Petra se levanta en el corazón de un valle rodeado de montañas, en pleno desierto jordano. Fundada por los nabateos hacia el siblo VI a.C., la ciudad prosperó por su estratégica localización; se hallaba en la encrucijada de las rutas caravaneras por las que circulaban incienso, especias y otros bienes de lujo entre Egipto, Siria, Arabia y el conjunto del mundo mediterráneo.
El Siq, un largo y sinuoso desfiladero, de sólo unos pocos metros de ancho y paredes de hasta 200 metros de altura era la entrada a la ciudad y constituía su protección natural.

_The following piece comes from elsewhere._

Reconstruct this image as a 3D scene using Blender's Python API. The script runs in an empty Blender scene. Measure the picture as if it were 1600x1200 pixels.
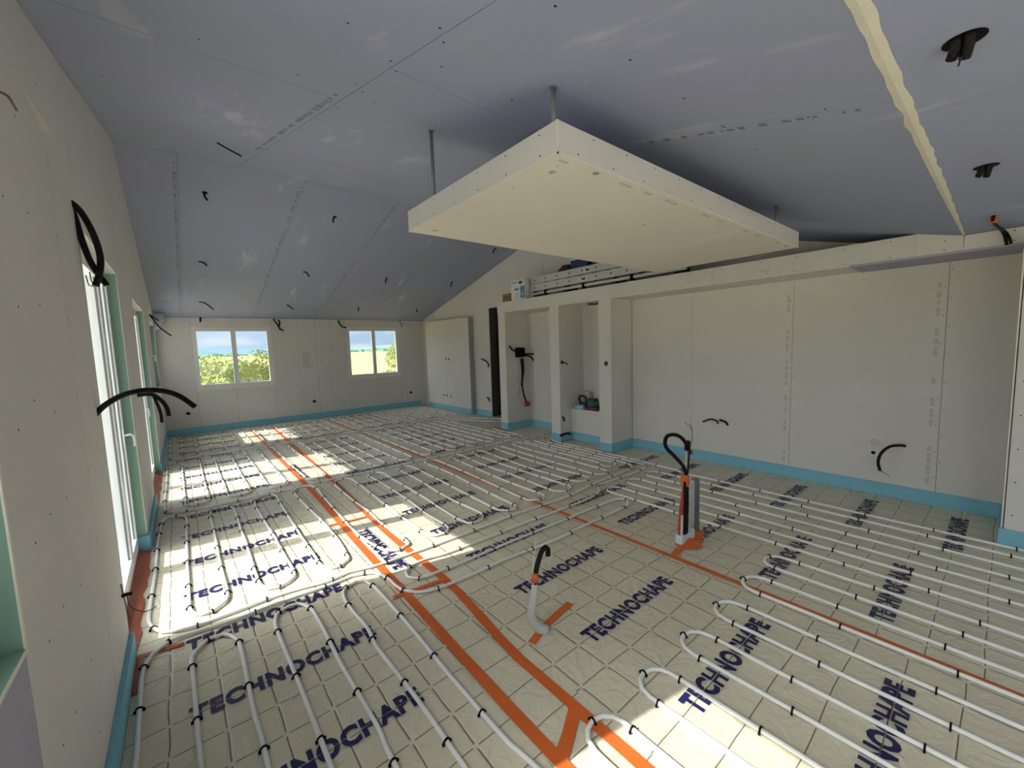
import bpy, bmesh, math, random
from mathutils import Vector, Matrix, noise

# ---------------------------------------------------------------- units
# All coordinates below are written in units of the eye height (1.65 m);
# x runs across the room, y down its length, z up. S turns them into metres.
S = 1.65
F_PX = 637.05
R = [[0.76909569, -0.63833602, -0.03192085],
     [-0.08424155, -0.05173659, -0.99510135],
     [0.63355755, 0.76801722, -0.0935648]]
scn = bpy.context.scene
col = scn.collection
rnd = random.Random(7)

# ---------------------------------------------------------------- camera
cam_d = bpy.data.cameras.new('camera')
cam_d.sensor_width = 36.0
cam_d.lens = F_PX / 1600 * 36.0
cam_d.clip_start = 0.02
cam_d.clip_end = 3000
cam = bpy.data.objects.new('camera', cam_d)
col.objects.link(cam)
m3 = Matrix(((R[0][0], -R[1][0], -R[2][0]), (R[0][1], -R[1][1], -R[2][1]), (R[0][2], -R[1][2], -R[2][2])))
cam.matrix_world = Matrix.Translation((0, 0, S)) @ m3.to_4x4()
scn.camera = cam

# ---------------------------------------------------------------- world
world = bpy.data.worlds.new('sky')
scn.world = world
world.use_nodes = True
wn, wl = world.node_tree.nodes, world.node_tree.links
wn.clear()
SKY_STRENGTH = 0.53
SUN_DIR = Vector((1.0, -0.21, -0.985))           # the way the sunlight travels
def build_sky():
    out = wn.new('ShaderNodeOutputWorld')
    bg = wn.new('ShaderNodeBackground')
    tc = wn.new('ShaderNodeTexCoord')
    sep = wn.new('ShaderNodeSeparateXYZ')
    wl.new(tc.outputs['Generated'], sep.inputs[0])
    ramp = wn.new('ShaderNodeValToRGB')
    e = ramp.color_ramp.elements
    e[0].position = 0.0; e[0].color = (0.42, 0.62, 0.92, 1)
    e[1].position = 0.75; e[1].color = (0.34, 0.58, 1.0, 1)
    n = ramp.color_ramp.elements.new(0.12); n.color = (0.50, 0.72, 1.0, 1)
    wl.new(sep.outputs['Z'], ramp.inputs[0])
    mp = wn.new('ShaderNodeMapping')
    mp.inputs['Scale'].default_value = (1.6, 1.6, 7.0); mp.inputs['Location'].default_value = (3.1, 0.7, 0.2)
    wl.new(tc.outputs['Generated'], mp.inputs[0])
    nz = wn.new('ShaderNodeTexNoise')
    nz.inputs['Scale'].default_value = 2.3
    nz.inputs['Detail'].default_value = 7
    nz.inputs['Roughness'].default_value = 0.55
    wl.new(mp.outputs[0], nz.inputs['Vector'])
    cr = wn.new('ShaderNodeValToRGB')
    cr.color_ramp.elements[0].position = 0.46
    cr.color_ramp.elements[1].position = 0.66
    wl.new(nz.outputs[0], cr.inputs[0])
    mx = wn.new('ShaderNodeMix'); mx.data_type = 'RGBA'
    wl.new(cr.outputs[0], mx.inputs[0])
    wl.new(ramp.outputs[0], mx.inputs[6])
    mx.inputs[7].default_value = (1.0, 1.02, 1.06, 1)
    # the sky brightens and whitens towards the sun as the hazy CIE sky does: about 0.8 + 16 exp(-3g) + 0.3 cos^2 g
    def MT(op, a, b=None):
        n = wn.new('ShaderNodeMath'); n.operation = op
        for i, v in enumerate((a, b)):
            if v is None: continue
            if isinstance(v, (int, float)): n.inputs[i].default_value = v
            else: wl.new(v, n.inputs[i])
        return n.outputs[0]
    dt = wn.new('ShaderNodeVectorMath'); dt.operation = 'DOT_PRODUCT'
    nm = wn.new('ShaderNodeVectorMath'); nm.operation = 'NORMALIZE'
    wl.new(tc.outputs['Generated'], nm.inputs[0])
    wl.new(nm.outputs[0], dt.inputs[0]); dt.inputs[1].default_value = tuple(-SUN_DIR.normalized())
    cg = MT('MINIMUM', MT('MAXIMUM', dt.outputs['Value'], -1.0), 1.0)
    ex = MT('EXPONENT', MT('MULTIPLY', MT('ARCCOSINE', cg), -3.0))
    k = MT('ADD', MT('MULTIPLY', MT('MULTIPLY', cg, cg), 0.3), 0.74)
    base = wn.new('ShaderNodeVectorMath'); base.operation = 'SCALE'
    wl.new(mx.outputs[2], base.inputs[0]); wl.new(k, base.inputs['Scale'])
    glow = wn.new('ShaderNodeVectorMath'); glow.operation = 'SCALE'
    glow.inputs[0].default_value = (1.0, 0.95, 0.87); wl.new(MT('MULTIPLY', ex, 16.0), glow.inputs['Scale'])
    tot = wn.new('ShaderNodeVectorMath'); tot.operation = 'ADD'
    wl.new(base.outputs[0], tot.inputs[0]); wl.new(glow.outputs[0], tot.inputs[1])
    wl.new(tot.outputs[0], bg.inputs[0])
    bg.inputs[1].default_value = SKY_STRENGTH
    wl.new(bg.outputs[0], out.inputs[0])
build_sky()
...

A su término, la primera imagen de Petra que asaltaba al visitante era la de al-Khaznech, el Tesoro, uno de los numerosos edificios construidos dentro de la roca y cuyas fachadas están esculpidas directamente en ella; los beduinos lo llamaron así porque creyeron que la urna que coronaba la fachada contenía un tesoro.
En realidad, se trata de la tumba del rey nabateo Aretas IV, que murió hacia el año 40 d.C. Pero éste era sólo uno de los monumentos que entonces, como hoy, iban a asombrar al viajero que se adentrase en la fascinante capital de los nabateos.